Two days prior to 9-11 Rumsfeld stated that over two trillion was missing from the Pentagon, and yet we haven't the money to secure the borders. Can you wrap your mind around what two trillion dollars is?

We are not allowed to audit ether our own Fort Knox or the books of our true masters, the Federal Reserve. They have more power then the president, and is unaccountable by even international law or our Constitution. They can destroy us economically by just a simple notation, a virtual transfer of funds. We are utterly at their mercy, and supposed to trust them, and be calm.

We trust them with our future, the future of our children, our sovereignty, our lives and fortunes. We are told we are free, and yet we are not at Liberty to question their actions. Not at Liberty.
__________________________________________________

Author's note: Once, back in the year 1974, I became friends with a Marine who had spent two hitches in Vietnam. He had actually reenlisted to go back. I asked him why, and he told me he wanted to make things right, to have a second chance, and to back the men in his unit... the men he had left behind...

One night, after a few drinks, as the girls talked and laughed in the living room, he brought me up to a spare upstairs bedroom. There he pulled an old sea-chest from his closet, painted green, with his name and serial number stenciled on the top...
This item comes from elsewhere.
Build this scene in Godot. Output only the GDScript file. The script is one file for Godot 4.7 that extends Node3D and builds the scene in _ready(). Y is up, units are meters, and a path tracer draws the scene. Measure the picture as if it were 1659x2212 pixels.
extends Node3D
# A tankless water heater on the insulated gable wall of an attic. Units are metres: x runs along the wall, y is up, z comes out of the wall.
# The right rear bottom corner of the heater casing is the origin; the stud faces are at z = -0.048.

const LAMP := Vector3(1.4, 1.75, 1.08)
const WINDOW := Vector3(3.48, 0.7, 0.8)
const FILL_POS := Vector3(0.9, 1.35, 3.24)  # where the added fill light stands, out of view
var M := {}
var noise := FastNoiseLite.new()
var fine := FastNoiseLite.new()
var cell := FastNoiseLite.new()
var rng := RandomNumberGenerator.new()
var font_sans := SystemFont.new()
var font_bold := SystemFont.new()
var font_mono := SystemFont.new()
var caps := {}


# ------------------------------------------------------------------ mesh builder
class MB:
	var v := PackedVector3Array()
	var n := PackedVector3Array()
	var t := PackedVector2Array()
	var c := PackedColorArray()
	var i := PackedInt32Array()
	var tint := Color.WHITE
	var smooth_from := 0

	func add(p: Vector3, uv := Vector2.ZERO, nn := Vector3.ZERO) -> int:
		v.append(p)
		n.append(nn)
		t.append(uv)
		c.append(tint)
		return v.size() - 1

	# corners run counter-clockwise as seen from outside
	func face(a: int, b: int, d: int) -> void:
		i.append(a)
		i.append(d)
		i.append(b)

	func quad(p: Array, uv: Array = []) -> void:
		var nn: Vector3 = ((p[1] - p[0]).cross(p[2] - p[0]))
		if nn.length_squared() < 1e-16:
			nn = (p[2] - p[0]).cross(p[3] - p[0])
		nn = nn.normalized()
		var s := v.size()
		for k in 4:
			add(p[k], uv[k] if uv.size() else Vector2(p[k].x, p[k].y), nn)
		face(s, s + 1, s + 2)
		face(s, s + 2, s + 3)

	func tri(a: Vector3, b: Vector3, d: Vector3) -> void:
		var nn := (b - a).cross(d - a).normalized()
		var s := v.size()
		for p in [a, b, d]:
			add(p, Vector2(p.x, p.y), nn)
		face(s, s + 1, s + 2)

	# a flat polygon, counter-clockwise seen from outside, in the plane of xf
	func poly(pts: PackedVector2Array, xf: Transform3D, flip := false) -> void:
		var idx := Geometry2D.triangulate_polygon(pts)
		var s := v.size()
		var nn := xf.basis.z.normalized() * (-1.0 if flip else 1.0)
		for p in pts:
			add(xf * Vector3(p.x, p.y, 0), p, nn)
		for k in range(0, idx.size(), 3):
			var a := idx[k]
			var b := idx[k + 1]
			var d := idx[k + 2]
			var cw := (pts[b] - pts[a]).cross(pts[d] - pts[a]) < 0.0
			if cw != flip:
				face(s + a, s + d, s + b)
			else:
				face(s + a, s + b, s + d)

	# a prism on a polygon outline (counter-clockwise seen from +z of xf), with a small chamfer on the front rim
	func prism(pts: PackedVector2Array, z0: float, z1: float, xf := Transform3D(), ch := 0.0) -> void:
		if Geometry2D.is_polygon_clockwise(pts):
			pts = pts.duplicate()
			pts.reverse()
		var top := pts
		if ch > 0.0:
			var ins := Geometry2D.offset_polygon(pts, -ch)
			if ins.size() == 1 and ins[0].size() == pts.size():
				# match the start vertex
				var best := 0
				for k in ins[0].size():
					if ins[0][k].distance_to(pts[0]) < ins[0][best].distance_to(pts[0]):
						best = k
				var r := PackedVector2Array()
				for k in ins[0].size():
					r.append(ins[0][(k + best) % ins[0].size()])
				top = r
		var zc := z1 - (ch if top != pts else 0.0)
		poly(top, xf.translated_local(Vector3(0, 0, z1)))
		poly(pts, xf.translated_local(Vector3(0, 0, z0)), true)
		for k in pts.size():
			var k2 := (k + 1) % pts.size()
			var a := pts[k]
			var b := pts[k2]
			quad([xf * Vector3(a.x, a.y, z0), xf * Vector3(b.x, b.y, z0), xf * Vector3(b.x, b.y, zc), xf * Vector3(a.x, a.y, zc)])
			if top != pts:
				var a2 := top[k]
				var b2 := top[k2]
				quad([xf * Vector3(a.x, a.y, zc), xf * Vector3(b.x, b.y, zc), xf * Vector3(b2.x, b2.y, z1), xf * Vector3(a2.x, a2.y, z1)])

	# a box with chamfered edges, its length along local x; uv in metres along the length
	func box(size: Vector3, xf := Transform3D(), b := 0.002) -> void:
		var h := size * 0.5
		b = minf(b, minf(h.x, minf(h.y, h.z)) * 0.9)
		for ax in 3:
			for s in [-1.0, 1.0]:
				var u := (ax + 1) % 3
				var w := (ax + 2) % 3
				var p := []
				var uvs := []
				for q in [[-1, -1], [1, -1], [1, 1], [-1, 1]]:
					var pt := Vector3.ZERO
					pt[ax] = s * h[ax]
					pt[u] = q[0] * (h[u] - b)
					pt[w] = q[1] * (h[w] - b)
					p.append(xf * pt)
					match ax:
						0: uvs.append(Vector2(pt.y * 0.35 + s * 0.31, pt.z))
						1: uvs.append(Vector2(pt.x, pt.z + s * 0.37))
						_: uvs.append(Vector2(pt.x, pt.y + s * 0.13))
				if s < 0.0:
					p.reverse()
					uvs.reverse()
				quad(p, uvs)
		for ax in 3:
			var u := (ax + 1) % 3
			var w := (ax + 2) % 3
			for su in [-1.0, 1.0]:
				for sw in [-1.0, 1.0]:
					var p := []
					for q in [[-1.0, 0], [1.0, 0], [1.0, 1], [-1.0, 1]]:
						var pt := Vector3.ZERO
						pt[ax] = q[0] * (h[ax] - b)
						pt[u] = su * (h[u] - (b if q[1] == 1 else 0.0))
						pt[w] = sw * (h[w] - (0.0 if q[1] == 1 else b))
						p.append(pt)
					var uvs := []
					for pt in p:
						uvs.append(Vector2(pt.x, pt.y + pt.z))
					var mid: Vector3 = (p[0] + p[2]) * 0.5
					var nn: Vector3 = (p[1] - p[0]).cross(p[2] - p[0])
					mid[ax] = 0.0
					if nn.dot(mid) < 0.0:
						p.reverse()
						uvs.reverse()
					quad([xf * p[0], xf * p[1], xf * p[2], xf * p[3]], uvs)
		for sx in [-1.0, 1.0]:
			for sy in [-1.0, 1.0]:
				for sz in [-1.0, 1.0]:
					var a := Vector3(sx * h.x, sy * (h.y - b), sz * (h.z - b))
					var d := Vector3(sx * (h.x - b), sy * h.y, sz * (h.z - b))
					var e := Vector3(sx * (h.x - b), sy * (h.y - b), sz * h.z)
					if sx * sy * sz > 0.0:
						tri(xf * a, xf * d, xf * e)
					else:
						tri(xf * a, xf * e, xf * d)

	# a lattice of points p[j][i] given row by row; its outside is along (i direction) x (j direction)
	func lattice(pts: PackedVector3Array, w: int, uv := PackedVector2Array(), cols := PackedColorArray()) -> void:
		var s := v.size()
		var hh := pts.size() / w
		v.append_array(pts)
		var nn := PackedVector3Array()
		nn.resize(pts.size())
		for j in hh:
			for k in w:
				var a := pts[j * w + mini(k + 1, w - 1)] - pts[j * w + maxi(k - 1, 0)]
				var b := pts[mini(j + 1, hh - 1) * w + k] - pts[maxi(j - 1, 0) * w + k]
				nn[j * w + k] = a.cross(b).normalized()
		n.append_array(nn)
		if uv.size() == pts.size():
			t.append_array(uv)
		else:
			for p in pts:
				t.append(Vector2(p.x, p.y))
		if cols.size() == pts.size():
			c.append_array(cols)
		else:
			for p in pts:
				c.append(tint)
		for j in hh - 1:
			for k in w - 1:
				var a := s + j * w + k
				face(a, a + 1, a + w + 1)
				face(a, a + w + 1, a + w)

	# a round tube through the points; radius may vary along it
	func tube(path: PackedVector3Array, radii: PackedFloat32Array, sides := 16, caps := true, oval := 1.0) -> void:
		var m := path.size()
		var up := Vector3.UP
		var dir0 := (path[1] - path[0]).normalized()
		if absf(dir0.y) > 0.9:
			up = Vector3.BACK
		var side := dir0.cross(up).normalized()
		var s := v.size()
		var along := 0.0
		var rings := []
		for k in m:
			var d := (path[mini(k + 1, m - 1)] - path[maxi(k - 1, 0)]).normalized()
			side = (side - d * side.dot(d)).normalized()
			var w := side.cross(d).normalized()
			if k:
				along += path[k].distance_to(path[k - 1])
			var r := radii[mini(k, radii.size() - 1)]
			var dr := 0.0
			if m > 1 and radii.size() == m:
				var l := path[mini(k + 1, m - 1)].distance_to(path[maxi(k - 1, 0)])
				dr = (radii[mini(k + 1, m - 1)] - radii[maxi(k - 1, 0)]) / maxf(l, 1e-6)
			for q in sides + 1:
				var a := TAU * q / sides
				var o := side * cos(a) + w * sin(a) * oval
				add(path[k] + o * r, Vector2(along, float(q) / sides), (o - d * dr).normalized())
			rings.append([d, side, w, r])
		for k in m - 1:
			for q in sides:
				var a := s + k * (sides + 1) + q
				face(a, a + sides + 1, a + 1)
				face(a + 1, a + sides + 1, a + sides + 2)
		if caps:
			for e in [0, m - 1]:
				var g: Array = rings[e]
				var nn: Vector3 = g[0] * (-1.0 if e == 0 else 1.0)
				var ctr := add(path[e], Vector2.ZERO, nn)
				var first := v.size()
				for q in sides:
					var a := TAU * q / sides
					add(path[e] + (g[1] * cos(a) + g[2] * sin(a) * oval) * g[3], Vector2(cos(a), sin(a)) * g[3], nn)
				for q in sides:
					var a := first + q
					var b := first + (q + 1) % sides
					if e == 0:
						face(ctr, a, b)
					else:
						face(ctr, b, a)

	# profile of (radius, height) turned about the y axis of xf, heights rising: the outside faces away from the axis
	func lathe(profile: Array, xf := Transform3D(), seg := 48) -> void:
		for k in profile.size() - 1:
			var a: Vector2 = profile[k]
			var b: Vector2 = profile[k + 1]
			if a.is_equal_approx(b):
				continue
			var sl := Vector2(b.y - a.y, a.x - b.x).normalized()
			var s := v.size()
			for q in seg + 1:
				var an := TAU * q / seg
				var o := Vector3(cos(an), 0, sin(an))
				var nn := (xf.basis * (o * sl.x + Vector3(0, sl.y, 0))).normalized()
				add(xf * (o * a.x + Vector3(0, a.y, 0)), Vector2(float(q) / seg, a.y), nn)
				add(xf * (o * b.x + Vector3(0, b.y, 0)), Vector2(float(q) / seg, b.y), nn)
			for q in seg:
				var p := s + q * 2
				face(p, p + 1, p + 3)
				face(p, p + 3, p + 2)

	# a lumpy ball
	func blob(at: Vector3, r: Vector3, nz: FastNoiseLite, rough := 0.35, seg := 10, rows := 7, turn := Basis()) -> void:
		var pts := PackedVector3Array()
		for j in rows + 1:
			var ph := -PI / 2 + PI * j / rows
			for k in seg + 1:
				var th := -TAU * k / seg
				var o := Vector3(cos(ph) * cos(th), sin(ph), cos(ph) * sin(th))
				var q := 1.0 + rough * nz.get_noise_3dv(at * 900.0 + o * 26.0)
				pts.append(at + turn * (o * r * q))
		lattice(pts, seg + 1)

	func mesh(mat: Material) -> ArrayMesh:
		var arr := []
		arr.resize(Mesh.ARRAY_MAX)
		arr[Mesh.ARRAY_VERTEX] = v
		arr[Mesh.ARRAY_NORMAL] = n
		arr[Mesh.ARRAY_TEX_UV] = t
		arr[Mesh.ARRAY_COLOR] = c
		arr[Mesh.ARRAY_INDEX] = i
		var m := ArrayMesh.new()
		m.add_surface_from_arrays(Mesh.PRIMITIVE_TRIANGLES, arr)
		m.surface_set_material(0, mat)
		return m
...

“I'm going to share something with you Ken,” He said in a serious voice... And he unlocked the pad, and opened it up. There on the top was a hand-made comb cut from a piece of aluminum, a clothe pin made out of bamboo, a plastic wallet with pictures of oriental children, faded from water, a woven straw hat with what looked to be a bullet hole in the middle, and there, wrapped in a gallon Crown Royal bag, was a human skull, with a bullet hole at the temple.

I had to sit down.

He had brought that skull from the theater of war, as a souvenir, a trophy. I was speechless, as I let this sink in, and I realized that this man had a side in him that he kept well hidden, and yet respected me enough to share it... but to me, it was a burden I carry to this very day, and hard to admit.

I knew emphatically, for all intent and purpose, that the side he was showing me was indeed insane, and a growing fear swept over me. What horrors had this man witnessed, that he would smuggle these items back, and keep them hidden under lock and key, as his life continued...

I didn't understand it then, and not to this very day... but to me he was ruined in a way, so deep inside, with a pain so great, he could never, ever be whole again. And soon afterwards he divorced his wife, and disappeared from my world... and I must admit I was glad. I saw in his eyes that he was capable of anything, and that his mindset was created in the horrors of war... and his perspective has influenced mine.

And in the process, over a period of many years, I have learned to hate war. It is indeed, the greatest of all waist, and the truest horror for men. And I work to stop it.